Uma das variáveis macroeconómicas que merece muito mais atenção das políticas públicas é precisamente o acima citado “efeito preço” nos passivos financeiros do país. Em 2017, o Banco de Portugal estima que não residentes registaram mais-valias de 9,4 mil milhões euros (4,8% do PIB) com activos financeiros portugueses. Não está em causa que investidores não residentes registem mais-valias nos activos financeiros que detêm em Portugal. O que está em causa é que, com frequência, parte dessas mais-valias resultam de menos valias do Estado em transacções com activos financeiros públicos.

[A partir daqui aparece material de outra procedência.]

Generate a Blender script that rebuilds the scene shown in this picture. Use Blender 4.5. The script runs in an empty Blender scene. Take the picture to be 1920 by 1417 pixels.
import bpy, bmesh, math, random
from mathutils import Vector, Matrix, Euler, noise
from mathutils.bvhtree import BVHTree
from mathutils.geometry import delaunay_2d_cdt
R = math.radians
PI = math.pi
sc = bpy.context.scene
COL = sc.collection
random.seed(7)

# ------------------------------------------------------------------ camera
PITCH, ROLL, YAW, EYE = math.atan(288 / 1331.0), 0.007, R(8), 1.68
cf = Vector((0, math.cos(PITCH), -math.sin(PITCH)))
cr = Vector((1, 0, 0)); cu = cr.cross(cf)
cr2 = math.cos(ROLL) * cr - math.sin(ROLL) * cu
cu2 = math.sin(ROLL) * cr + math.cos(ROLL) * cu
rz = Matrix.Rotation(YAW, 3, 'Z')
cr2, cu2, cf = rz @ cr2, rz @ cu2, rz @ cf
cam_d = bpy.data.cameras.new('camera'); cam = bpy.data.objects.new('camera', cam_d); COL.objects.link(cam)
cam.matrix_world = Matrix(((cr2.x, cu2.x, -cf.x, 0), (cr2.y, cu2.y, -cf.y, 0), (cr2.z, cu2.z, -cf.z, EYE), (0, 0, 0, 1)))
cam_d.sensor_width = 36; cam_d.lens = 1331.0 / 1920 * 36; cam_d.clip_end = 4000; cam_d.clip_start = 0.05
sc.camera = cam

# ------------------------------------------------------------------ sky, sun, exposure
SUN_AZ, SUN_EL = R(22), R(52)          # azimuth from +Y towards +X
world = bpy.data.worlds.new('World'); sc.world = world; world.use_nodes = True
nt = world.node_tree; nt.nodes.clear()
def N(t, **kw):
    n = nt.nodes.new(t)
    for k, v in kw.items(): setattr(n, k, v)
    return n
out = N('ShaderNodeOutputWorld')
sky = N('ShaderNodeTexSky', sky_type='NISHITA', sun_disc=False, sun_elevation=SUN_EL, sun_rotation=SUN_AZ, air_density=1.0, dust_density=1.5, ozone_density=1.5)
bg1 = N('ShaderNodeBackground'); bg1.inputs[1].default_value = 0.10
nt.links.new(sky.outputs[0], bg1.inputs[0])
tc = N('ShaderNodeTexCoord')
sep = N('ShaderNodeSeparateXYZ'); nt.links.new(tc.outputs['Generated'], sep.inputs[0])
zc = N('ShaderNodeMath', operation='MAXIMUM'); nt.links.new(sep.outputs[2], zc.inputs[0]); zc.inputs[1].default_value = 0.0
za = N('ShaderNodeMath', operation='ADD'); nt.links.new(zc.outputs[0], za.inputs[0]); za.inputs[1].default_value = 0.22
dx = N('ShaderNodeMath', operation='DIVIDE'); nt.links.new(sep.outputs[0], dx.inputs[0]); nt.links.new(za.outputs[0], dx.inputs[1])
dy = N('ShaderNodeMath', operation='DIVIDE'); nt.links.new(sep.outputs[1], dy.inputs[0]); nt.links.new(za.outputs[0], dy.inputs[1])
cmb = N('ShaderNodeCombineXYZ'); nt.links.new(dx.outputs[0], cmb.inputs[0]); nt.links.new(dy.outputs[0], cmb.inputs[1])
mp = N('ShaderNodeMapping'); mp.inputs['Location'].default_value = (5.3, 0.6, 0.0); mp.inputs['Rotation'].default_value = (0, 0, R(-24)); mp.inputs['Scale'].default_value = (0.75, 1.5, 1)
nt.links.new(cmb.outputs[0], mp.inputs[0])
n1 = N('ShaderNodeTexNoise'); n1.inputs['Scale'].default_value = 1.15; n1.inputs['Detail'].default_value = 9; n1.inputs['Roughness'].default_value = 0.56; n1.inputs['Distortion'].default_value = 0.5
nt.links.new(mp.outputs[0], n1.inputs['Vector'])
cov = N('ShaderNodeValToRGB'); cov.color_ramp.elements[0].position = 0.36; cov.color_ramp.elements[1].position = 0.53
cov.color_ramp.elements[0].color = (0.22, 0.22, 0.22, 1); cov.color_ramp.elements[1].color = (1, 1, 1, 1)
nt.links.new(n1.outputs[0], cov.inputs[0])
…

Por exemplo, se o Estado vende a não residentes os seus activos financeiros públicos, como por exemplo, 75% da posição de 100% que detinha no Novo Banco, muito abaixo do seu valor contabilístico, tal conduz, a prazo, a uma deterioração da posição internacional de investimento do país. Privatizações e vendas de bancos ou benefícios fiscais para bancos são exemplos de políticas públicas que resultam numa deterioração da posição de investimento internacional do país, pelo “efeito preço” referido acima.
Estas decisões públicas, face à grande dimensão da dívida externa, causam efeitos que anulam os resultados obtidos na “frente” real. O excedente de 3,5 mil milhões de euros da balança comercial em 2017 representa apenas 37% das mais-valias obtidas, por efeito preço, por não residentes com activos financeiros em Portugal.
E, como os passivos externos do país pagam juros e dividendos a não-residentes, o crescimento mais acentuado das mais-valias de não-residentes com activos financeiros detidos em Portugal, tornam a dívida externa do país menos sustentável do que já é.
Se o Governo continuar a ignorar esta dimensão da dívida externa pode contar, mais tarde ou mais cedo, com nova crise económica e com um regresso dos défices públicos elevados. É que com este tipo de políticas públicas, não há “apertar do cinto” que nos valha!